# Your task:
From the listing below, copy every line with the word "part".

───

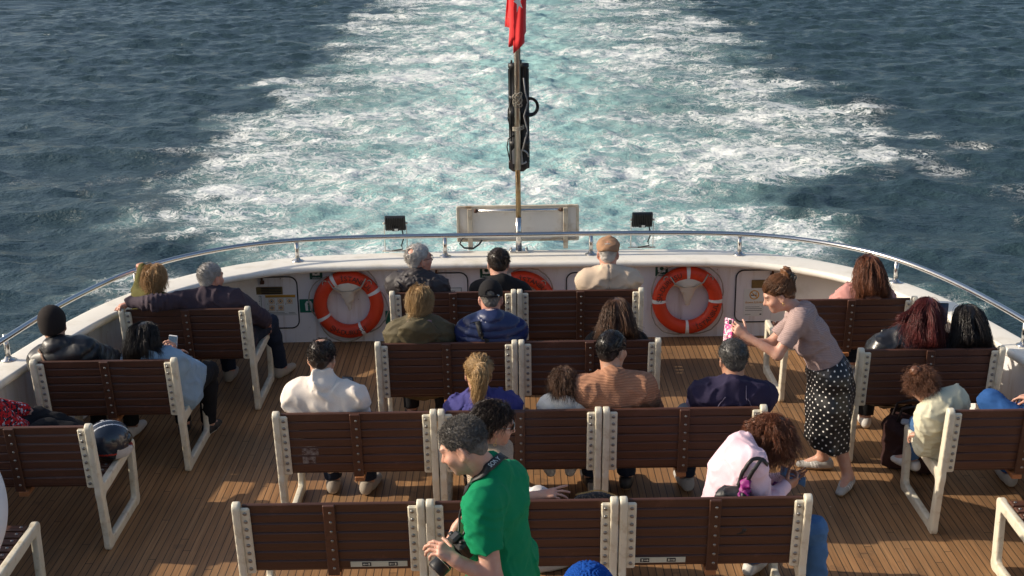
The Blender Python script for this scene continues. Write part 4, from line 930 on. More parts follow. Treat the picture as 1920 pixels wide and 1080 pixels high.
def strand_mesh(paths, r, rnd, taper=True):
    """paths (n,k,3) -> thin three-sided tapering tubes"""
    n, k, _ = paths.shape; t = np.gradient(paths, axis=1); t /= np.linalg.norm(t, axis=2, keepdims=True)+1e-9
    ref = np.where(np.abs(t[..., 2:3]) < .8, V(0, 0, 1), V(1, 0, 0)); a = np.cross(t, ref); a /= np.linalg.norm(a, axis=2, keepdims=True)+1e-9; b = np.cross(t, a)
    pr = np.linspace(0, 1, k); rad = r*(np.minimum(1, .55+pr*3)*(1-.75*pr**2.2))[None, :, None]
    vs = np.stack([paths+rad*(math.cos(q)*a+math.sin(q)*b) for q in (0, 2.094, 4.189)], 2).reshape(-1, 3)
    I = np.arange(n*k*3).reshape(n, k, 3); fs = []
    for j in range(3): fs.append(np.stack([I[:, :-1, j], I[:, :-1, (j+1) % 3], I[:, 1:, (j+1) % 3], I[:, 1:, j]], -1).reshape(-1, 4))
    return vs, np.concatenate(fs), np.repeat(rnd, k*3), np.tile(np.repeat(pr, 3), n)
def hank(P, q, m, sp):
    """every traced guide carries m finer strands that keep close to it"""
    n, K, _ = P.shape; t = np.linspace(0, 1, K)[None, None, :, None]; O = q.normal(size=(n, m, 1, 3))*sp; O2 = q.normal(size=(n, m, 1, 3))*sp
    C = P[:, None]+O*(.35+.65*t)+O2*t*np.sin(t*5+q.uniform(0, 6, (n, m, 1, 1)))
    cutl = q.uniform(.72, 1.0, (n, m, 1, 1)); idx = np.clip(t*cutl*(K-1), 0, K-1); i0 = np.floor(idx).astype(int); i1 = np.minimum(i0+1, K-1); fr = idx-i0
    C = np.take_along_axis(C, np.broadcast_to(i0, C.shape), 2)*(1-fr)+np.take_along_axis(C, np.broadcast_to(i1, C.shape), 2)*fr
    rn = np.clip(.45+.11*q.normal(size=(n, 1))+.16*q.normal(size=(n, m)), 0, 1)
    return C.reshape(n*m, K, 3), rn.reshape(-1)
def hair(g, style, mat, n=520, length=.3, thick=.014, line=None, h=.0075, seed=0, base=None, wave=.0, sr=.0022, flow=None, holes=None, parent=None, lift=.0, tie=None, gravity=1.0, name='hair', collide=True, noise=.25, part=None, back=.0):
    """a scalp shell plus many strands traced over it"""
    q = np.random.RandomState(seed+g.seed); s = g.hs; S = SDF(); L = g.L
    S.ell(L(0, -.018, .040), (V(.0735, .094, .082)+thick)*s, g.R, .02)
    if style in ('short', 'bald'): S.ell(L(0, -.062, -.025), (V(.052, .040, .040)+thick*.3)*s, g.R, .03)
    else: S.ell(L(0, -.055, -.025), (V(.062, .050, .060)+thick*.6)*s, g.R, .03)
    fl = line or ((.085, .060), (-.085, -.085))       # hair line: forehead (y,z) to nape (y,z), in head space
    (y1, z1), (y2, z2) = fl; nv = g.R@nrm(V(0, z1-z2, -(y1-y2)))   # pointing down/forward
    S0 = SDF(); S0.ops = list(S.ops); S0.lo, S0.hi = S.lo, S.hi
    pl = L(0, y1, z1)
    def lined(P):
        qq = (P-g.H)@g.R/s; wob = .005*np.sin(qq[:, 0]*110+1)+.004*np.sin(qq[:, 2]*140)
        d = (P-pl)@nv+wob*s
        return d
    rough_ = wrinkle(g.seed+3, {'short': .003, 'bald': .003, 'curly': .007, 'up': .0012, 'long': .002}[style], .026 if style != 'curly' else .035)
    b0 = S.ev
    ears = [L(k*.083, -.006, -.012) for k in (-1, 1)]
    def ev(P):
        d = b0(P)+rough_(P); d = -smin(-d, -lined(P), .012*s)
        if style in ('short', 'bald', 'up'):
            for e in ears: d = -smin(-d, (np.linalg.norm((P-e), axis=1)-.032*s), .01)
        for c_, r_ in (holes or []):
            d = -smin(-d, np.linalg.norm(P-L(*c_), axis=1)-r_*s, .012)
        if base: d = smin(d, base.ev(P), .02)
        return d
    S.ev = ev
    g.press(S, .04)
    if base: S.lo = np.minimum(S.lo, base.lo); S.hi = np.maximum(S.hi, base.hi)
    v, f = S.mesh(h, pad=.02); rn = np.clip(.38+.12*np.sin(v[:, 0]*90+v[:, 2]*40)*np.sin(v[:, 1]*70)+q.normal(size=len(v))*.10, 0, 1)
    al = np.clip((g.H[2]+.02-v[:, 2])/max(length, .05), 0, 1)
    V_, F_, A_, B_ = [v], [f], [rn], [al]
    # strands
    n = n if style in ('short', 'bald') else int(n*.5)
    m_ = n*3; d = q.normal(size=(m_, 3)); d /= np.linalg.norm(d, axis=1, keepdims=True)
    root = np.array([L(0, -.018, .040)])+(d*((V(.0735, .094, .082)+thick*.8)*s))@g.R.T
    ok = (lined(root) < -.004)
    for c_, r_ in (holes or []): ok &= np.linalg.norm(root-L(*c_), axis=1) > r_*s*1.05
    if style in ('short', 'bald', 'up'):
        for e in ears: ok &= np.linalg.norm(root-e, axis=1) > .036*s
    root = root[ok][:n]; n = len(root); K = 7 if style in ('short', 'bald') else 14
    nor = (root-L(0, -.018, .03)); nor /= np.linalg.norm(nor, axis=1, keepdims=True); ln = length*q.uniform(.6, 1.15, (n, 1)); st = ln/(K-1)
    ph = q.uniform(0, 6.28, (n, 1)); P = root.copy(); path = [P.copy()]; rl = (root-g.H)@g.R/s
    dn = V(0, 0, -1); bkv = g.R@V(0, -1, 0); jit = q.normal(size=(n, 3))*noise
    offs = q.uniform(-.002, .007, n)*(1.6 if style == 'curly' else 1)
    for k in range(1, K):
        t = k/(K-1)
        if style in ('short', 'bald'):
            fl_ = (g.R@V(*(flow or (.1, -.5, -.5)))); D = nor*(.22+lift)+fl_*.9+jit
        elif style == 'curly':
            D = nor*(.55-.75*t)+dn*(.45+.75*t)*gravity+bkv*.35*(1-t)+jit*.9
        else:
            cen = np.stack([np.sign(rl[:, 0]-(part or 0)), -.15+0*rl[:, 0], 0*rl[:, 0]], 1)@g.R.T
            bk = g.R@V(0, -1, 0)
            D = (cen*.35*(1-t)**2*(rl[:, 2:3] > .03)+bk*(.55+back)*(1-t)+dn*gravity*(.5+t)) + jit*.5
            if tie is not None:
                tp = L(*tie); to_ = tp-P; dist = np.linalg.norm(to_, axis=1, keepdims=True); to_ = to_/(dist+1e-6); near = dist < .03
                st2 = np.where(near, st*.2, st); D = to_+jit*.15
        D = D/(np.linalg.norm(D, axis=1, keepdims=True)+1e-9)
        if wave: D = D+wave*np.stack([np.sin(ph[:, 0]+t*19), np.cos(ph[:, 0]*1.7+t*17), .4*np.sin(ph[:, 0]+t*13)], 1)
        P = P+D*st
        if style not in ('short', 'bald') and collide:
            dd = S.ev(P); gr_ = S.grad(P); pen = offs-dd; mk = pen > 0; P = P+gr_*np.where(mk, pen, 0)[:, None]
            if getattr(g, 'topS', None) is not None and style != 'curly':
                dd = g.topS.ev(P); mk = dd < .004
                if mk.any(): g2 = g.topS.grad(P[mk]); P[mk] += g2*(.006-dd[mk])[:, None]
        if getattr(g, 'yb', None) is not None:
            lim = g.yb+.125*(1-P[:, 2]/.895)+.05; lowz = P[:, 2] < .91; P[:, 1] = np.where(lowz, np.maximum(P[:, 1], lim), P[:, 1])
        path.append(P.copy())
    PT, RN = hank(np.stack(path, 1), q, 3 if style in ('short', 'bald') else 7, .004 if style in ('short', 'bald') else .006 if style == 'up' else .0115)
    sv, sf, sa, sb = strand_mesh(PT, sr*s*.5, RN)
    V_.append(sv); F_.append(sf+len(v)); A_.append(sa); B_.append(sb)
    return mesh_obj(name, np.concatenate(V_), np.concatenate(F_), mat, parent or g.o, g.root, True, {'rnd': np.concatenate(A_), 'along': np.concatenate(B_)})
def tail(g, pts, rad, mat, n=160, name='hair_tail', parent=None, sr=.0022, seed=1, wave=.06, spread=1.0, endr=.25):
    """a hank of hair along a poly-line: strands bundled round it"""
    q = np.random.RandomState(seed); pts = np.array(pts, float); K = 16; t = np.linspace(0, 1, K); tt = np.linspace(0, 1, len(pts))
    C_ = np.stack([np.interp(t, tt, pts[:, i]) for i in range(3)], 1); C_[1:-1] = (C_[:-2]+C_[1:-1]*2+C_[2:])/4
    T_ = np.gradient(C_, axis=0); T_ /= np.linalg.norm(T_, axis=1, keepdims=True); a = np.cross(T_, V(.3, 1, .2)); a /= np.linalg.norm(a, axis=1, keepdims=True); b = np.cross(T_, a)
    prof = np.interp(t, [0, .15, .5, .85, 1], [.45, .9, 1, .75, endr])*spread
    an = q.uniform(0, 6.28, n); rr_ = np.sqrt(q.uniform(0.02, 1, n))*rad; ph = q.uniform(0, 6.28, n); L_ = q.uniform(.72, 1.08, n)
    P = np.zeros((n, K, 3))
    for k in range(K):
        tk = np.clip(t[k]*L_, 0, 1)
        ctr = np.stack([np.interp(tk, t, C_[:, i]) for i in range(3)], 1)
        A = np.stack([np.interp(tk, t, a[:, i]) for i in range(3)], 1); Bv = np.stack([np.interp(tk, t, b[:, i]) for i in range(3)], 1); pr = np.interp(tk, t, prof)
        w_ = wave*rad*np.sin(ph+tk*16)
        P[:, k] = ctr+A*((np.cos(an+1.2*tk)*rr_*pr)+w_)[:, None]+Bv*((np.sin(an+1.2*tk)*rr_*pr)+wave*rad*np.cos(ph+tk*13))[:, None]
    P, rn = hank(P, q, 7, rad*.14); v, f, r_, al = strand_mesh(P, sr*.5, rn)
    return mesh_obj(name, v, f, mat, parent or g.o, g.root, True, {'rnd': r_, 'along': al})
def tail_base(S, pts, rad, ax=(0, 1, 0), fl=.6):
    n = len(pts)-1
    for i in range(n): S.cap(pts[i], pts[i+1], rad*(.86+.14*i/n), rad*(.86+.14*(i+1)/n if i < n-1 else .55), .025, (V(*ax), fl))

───

# Finished task:
The Blender Python script for this scene continues. Write part 4, from line 930 on. More parts follow. Treat the picture as 1920 pixels wide and 1080 pixels high.
def hair(g, style, mat, n=520, length=.3, thick=.014, line=None, h=.0075, seed=0, base=None, wave=.0, sr=.0022, flow=None, holes=None, parent=None, lift=.0, tie=None, gravity=1.0, name='hair', collide=True, noise=.25, part=None, back=.0):
            cen = np.stack([np.sign(rl[:, 0]-(part or 0)), -.15+0*rl[:, 0], 0*rl[:, 0]], 1)@g.R.T